*Task to carry out*.
Print all the data, keeping every line exactly as it is.

*Data extract*.
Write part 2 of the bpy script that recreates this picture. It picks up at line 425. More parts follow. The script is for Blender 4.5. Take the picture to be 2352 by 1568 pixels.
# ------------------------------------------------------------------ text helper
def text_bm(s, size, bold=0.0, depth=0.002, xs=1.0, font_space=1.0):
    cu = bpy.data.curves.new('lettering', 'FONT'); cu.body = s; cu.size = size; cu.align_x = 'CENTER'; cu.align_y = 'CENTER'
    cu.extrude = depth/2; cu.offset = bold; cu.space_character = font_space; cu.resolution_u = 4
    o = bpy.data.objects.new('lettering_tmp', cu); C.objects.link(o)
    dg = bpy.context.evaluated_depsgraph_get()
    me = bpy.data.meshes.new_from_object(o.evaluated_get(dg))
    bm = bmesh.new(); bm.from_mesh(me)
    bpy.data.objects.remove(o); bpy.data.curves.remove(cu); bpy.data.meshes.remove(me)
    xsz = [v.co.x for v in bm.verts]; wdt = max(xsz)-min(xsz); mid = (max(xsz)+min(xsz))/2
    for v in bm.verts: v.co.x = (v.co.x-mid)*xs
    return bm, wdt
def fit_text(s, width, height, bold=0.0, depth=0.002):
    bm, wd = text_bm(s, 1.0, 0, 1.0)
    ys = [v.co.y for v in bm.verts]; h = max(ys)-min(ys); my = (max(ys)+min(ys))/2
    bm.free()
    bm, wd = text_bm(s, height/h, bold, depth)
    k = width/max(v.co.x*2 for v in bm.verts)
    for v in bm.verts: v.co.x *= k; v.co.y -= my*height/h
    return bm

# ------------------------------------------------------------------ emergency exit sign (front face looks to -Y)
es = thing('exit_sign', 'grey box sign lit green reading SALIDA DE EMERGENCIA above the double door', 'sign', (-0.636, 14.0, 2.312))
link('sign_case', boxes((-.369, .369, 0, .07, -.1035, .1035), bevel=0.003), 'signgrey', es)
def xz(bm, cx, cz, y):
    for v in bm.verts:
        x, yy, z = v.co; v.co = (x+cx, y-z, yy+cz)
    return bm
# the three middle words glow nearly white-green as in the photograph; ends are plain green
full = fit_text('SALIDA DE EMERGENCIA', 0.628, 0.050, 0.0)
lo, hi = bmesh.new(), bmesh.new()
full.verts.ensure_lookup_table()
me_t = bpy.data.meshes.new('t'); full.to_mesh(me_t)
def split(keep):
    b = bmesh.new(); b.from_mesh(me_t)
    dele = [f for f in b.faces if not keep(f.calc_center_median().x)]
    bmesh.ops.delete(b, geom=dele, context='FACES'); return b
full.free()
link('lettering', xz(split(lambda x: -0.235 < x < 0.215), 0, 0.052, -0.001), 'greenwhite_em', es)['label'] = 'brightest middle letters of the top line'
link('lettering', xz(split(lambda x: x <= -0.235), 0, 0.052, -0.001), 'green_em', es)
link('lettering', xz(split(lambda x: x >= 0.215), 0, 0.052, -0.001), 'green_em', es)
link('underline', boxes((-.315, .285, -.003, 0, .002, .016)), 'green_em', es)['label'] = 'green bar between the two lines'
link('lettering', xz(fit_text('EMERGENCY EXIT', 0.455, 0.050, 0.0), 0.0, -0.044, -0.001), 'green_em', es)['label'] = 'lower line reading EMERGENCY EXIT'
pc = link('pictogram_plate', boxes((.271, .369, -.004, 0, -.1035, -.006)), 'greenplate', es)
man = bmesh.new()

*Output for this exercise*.
Write part 2 of the bpy script that recreates this picture. It picks up at line 425. More parts follow. The script is for Blender 4.5. Take the picture to be 2352 by 1568 pixels.
# ------------------------------------------------------------------ text helper
def text_bm(s, size, bold=0.0, depth=0.002, xs=1.0, font_space=1.0):
    cu = bpy.data.curves.new('lettering', 'FONT'); cu.body = s; cu.size = size; cu.align_x = 'CENTER'; cu.align_y = 'CENTER'
    cu.extrude = depth/2; cu.offset = bold; cu.space_character = font_space; cu.resolution_u = 4
    o = bpy.data.objects.new('lettering_tmp', cu); C.objects.link(o)
    dg = bpy.context.evaluated_depsgraph_get()
    me = bpy.data.meshes.new_from_object(o.evaluated_get(dg))
    bm = bmesh.new(); bm.from_mesh(me)
    bpy.data.objects.remove(o); bpy.data.curves.remove(cu); bpy.data.meshes.remove(me)
    xsz = [v.co.x for v in bm.verts]; wdt = max(xsz)-min(xsz); mid = (max(xsz)+min(xsz))/2
    for v in bm.verts: v.co.x = (v.co.x-mid)*xs
    return bm, wdt
def fit_text(s, width, height, bold=0.0, depth=0.002):
    bm, wd = text_bm(s, 1.0, 0, 1.0)
    ys = [v.co.y for v in bm.verts]; h = max(ys)-min(ys); my = (max(ys)+min(ys))/2
    bm.free()
    bm, wd = text_bm(s, height/h, bold, depth)
    k = width/max(v.co.x*2 for v in bm.verts)
    for v in bm.verts: v.co.x *= k; v.co.y -= my*height/h
    return bm

# ------------------------------------------------------------------ emergency exit sign (front face looks to -Y)
es = thing('exit_sign', 'grey box sign lit green reading SALIDA DE EMERGENCIA above the double door', 'sign', (-0.636, 14.0, 2.312))
link('sign_case', boxes((-.369, .369, 0, .07, -.1035, .1035), bevel=0.003), 'signgrey', es)
def xz(bm, cx, cz, y):
    for v in bm.verts:
        x, yy, z = v.co; v.co = (x+cx, y-z, yy+cz)
    return bm
# the three middle words glow nearly white-green as in the photograph; ends are plain green
full = fit_text('SALIDA DE EMERGENCIA', 0.628, 0.050, 0.0)
lo, hi = bmesh.new(), bmesh.new()
full.verts.ensure_lookup_table()
me_t = bpy.data.meshes.new('t'); full.to_mesh(me_t)
def split(keep):
    b = bmesh.new(); b.from_mesh(me_t)
    dele = [f for f in b.faces if not keep(f.calc_center_median().x)]
    bmesh.ops.delete(b, geom=dele, context='FACES'); return b
full.free()
link('lettering', xz(split(lambda x: -0.235 < x < 0.215), 0, 0.052, -0.001), 'greenwhite_em', es)['label'] = 'brightest middle letters of the top line'
link('lettering', xz(split(lambda x: x <= -0.235), 0, 0.052, -0.001), 'green_em', es)
link('lettering', xz(split(lambda x: x >= 0.215), 0, 0.052, -0.001), 'green_em', es)
link('underline', boxes((-.315, .285, -.003, 0, .002, .016)), 'green_em', es)['label'] = 'green bar between the two lines'
link('lettering', xz(fit_text('EMERGENCY EXIT', 0.455, 0.050, 0.0), 0.0, -0.044, -0.001), 'green_em', es)['label'] = 'lower line reading EMERGENCY EXIT'
pc = link('pictogram_plate', boxes((.271, .369, -.004, 0, -.1035, -.006)), 'greenplate', es)
man = bmesh.new()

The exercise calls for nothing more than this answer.